At last you mention the elephant in the room! In the four years in which I have been a subscriber, there has not been a smidgen of a mention of climate change, until the recent floods prompted your inescapable response.
Melanie Oxley
London SW4

Owen owed
In his review of Guy Cuthbertson’s Wilfred Owen, Rowan Williams (The Critics, 21 February) mentions only one predecessor to this new work; what he calls Jon Stallworthy’s “definitive biography” of 1974. He does not mention, or appears to be unaware of, the work of the leading Owen scholar of the past three decades, namely the late Dominic Hibberd.
Michael Copp
Glemsford, Suffolk

White lines
I was very surprised by the letter from Faduma Elmi (Correspondence, 21 February) asking why the New Statesman does not have more black writers. I have been a reader for 50 years and have never wondered or cared about the ethnicity of NS writers but have believed in Martin Luther King’s dream that one day people will be judged not by the colour of their skin but by the content of their character.

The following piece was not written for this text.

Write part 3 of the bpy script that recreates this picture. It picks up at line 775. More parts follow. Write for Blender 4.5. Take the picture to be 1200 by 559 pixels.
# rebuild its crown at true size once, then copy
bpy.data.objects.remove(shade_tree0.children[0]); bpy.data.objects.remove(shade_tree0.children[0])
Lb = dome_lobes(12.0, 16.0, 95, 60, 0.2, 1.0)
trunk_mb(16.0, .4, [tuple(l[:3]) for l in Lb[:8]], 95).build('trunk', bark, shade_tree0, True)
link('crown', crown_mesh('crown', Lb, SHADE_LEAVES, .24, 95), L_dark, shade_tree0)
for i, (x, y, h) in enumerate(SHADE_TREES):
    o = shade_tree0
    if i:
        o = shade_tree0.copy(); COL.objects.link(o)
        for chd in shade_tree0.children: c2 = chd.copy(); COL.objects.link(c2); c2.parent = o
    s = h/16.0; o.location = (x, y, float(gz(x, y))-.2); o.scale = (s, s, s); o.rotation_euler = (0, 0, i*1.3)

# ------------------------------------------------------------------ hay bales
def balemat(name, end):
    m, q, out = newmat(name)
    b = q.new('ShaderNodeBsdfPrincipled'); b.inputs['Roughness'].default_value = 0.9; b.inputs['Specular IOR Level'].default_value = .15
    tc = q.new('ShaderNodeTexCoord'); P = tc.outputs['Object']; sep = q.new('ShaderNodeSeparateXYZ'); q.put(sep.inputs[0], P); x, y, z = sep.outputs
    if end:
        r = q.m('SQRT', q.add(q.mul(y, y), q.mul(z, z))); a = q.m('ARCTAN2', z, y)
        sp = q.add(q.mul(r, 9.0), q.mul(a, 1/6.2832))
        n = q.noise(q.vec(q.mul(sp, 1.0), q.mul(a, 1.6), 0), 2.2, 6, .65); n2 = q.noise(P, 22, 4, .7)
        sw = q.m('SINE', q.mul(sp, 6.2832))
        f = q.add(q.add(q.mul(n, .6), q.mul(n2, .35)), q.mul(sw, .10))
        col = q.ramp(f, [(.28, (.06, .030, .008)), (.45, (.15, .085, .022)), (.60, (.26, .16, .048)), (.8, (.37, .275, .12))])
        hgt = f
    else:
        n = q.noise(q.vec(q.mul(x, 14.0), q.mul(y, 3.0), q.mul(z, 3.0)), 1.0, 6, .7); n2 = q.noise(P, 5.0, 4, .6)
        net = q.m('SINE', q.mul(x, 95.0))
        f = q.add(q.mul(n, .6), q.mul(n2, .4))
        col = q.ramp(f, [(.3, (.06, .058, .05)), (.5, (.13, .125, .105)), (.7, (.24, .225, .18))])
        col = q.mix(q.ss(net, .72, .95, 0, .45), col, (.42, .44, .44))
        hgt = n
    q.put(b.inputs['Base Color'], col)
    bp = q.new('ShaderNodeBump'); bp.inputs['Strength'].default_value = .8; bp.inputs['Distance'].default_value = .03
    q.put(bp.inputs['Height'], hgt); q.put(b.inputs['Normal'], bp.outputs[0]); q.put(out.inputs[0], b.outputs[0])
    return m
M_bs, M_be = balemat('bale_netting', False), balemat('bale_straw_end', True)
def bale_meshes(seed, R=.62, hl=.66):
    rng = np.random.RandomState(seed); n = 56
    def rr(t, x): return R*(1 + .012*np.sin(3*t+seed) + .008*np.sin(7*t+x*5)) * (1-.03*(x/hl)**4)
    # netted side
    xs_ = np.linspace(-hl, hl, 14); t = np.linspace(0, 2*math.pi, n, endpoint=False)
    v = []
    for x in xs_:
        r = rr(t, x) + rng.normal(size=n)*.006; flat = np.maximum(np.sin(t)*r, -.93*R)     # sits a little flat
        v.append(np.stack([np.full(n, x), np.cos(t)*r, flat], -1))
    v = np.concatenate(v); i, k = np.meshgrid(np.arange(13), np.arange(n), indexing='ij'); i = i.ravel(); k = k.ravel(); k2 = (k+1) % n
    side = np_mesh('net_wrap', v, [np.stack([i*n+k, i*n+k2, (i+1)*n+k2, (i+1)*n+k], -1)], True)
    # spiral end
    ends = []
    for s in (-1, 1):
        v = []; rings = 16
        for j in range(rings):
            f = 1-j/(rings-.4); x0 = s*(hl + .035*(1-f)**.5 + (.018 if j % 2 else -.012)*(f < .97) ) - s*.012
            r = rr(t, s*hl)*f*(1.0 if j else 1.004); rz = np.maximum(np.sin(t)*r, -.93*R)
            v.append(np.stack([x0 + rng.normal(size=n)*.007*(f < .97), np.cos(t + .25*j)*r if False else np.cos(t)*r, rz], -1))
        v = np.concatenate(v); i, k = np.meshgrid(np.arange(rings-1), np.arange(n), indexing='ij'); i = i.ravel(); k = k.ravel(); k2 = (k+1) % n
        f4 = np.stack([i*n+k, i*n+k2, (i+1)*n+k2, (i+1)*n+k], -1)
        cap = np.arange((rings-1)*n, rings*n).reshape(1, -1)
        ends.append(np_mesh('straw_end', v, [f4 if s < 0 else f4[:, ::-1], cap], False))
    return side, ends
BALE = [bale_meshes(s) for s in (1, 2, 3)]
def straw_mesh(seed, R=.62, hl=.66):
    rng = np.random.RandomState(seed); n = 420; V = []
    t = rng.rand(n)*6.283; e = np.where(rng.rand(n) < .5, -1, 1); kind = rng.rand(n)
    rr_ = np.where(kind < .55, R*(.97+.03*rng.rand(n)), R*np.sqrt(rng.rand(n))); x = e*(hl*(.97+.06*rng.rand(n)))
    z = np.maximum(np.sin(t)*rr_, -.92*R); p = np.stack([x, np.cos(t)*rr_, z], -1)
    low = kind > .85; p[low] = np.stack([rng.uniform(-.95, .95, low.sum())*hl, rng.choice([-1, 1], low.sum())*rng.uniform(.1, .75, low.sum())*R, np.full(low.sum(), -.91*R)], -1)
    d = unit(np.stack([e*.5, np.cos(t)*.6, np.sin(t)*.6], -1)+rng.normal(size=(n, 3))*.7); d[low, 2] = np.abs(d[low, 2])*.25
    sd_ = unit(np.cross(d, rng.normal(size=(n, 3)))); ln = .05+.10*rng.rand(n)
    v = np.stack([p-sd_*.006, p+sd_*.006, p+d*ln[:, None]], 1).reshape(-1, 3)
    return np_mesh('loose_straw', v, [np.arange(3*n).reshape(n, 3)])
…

Quite apart from this, only 3.5 per cent of the UK population is black, according to the 2011 census.
John Rogers
London SW16

Bad Korea move
What insensitive timing it was for the NS to run John Pilger’s apologia for North Korea (World Citizen, 14 February).

On 18 February, that same week, a UN commission of inquiry led by the respected Australian former high court judge Michael Kirby released a 372-page report on crimes against humanity committed by the North Korean regime, which Kirby said were reminiscent of those perpetrated by the Nazis.